++++ MATERIAL PROVIDED ++++

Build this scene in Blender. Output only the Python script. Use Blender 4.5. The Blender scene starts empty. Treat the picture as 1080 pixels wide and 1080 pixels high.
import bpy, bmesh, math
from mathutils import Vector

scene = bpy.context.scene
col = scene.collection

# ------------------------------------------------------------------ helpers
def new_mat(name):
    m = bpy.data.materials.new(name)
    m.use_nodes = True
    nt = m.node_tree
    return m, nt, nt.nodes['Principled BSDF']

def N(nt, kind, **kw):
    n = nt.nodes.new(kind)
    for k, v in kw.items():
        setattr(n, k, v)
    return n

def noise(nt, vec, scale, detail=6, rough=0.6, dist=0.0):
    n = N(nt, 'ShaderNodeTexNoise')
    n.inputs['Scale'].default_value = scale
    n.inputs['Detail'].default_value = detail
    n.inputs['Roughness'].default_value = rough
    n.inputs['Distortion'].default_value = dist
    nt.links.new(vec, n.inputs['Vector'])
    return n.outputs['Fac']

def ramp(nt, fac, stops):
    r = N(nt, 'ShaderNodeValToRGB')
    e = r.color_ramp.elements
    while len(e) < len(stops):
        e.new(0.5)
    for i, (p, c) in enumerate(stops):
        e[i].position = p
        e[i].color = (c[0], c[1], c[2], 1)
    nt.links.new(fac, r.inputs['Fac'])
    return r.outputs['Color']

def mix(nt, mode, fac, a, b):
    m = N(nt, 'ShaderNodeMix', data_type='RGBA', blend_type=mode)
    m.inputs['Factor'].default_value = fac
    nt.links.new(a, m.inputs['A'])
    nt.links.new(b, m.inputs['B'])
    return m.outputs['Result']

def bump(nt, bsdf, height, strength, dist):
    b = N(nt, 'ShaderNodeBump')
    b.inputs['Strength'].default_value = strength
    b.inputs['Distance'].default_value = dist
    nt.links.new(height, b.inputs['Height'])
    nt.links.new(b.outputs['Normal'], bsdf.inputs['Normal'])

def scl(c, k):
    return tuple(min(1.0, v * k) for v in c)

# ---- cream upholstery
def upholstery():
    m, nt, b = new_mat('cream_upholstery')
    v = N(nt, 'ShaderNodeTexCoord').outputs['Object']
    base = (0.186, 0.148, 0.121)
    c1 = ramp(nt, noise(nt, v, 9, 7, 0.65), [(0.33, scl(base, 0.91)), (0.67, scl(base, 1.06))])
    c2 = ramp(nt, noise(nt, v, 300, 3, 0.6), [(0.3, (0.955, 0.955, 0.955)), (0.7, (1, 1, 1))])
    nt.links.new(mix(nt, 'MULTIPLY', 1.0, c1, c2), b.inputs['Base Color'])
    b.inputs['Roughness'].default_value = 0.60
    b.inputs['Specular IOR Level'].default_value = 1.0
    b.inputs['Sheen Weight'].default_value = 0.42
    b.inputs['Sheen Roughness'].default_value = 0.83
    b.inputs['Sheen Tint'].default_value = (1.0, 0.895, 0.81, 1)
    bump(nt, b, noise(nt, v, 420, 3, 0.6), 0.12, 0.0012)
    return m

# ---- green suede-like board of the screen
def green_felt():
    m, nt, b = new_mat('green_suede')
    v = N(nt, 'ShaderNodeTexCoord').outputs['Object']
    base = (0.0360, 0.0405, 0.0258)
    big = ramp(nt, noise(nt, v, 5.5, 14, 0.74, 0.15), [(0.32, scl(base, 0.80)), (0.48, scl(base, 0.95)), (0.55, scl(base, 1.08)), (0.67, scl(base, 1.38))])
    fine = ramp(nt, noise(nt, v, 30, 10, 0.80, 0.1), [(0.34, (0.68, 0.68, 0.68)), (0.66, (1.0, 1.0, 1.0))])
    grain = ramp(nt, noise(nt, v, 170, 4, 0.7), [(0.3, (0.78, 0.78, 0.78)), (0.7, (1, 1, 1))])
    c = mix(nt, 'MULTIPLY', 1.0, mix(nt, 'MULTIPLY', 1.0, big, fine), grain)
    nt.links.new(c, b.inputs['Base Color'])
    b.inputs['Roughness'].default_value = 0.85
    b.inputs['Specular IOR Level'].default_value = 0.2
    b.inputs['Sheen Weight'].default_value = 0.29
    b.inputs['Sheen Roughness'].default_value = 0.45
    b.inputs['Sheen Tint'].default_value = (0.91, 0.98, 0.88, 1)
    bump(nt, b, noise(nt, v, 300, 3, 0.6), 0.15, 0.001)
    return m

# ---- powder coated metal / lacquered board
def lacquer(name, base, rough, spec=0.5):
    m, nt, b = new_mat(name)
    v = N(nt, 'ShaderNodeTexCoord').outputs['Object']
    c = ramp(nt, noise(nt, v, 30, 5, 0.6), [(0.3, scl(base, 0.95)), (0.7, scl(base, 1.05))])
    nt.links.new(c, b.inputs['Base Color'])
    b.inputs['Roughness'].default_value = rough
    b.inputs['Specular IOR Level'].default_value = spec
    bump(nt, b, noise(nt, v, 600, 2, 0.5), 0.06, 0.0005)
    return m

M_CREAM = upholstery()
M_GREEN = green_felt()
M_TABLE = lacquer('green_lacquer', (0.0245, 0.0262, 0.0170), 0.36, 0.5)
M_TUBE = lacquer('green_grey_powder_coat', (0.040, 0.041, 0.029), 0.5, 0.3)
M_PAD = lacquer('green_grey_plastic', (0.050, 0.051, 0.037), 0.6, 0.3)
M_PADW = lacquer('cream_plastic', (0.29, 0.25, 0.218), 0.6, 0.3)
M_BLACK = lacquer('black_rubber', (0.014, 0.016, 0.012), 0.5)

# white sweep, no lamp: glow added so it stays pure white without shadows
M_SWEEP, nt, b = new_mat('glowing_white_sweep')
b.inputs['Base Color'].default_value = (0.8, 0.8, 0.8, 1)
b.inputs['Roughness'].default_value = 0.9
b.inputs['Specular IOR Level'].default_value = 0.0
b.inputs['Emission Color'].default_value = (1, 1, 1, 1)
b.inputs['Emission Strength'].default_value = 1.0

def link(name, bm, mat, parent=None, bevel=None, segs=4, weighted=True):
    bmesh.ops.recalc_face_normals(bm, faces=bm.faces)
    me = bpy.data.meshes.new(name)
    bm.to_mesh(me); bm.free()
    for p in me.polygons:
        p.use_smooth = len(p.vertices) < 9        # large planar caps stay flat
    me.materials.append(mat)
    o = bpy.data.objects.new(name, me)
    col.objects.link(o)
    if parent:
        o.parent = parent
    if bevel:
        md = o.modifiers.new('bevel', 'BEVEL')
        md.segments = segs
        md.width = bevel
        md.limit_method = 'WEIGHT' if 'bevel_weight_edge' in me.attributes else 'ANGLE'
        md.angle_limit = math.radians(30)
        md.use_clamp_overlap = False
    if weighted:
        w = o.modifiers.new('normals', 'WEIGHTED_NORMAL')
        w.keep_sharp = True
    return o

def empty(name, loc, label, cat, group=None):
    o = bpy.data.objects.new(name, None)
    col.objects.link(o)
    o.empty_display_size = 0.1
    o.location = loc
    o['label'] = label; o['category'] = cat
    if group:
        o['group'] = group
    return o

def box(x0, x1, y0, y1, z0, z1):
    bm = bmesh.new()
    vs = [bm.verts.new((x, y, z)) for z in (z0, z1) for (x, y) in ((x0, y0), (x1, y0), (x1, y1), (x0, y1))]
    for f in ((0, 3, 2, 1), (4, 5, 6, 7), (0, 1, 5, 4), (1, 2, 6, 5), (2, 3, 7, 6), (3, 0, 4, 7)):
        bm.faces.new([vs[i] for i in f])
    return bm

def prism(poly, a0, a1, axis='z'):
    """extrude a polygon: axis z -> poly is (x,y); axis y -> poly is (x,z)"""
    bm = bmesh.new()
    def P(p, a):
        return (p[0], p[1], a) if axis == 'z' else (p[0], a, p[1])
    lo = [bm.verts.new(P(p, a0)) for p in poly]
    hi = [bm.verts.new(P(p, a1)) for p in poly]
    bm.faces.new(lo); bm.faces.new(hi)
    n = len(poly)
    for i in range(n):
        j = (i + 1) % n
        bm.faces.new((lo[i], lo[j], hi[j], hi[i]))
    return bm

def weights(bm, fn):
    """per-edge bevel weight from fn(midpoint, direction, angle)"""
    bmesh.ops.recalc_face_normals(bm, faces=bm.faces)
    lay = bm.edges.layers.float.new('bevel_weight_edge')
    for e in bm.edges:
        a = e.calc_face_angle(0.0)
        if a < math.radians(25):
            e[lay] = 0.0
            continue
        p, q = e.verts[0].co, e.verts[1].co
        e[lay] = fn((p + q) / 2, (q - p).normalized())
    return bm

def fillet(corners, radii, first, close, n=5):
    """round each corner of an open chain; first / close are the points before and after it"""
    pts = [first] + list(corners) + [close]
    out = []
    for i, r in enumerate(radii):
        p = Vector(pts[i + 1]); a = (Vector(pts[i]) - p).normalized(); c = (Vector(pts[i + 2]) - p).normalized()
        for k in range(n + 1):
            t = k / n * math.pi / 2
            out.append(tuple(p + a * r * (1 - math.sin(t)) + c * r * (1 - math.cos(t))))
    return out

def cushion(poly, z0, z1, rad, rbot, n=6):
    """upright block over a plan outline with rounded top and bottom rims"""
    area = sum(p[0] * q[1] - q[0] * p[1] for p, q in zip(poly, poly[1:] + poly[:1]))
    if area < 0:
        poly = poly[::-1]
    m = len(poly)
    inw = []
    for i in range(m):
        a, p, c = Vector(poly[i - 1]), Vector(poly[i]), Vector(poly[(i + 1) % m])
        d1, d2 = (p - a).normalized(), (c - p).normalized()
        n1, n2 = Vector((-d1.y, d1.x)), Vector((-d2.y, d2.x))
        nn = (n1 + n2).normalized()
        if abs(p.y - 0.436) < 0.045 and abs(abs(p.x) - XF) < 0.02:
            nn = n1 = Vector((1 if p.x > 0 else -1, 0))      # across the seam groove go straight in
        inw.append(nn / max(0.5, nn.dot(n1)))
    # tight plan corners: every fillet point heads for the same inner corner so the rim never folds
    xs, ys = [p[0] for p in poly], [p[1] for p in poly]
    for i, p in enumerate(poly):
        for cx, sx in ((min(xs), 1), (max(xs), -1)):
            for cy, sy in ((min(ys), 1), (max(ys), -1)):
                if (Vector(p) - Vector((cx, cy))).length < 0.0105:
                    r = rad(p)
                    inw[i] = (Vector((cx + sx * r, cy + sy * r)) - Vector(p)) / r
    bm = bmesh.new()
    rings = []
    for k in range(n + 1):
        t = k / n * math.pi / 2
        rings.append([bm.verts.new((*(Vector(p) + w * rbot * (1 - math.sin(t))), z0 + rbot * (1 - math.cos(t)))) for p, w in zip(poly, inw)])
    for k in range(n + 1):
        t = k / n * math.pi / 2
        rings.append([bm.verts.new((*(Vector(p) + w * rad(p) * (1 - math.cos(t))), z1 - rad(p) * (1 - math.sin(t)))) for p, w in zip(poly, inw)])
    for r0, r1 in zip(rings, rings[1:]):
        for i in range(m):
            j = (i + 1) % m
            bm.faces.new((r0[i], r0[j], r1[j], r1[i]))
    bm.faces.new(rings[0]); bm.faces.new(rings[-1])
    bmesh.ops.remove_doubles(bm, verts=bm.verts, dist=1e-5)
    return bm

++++

▶ _WRITTEN EXERCISE_: Reproduce, please, the lines of the material from its first line down to the line containing "col = scene.collection", keeping both ends and nothing beyond them.

▶ _THE ANSWER_:
Build this scene in Blender. Output only the Python script. Use Blender 4.5. The Blender scene starts empty. Treat the picture as 1080 pixels wide and 1080 pixels high.
import bpy, bmesh, math
from mathutils import Vector

scene = bpy.context.scene
col = scene.collection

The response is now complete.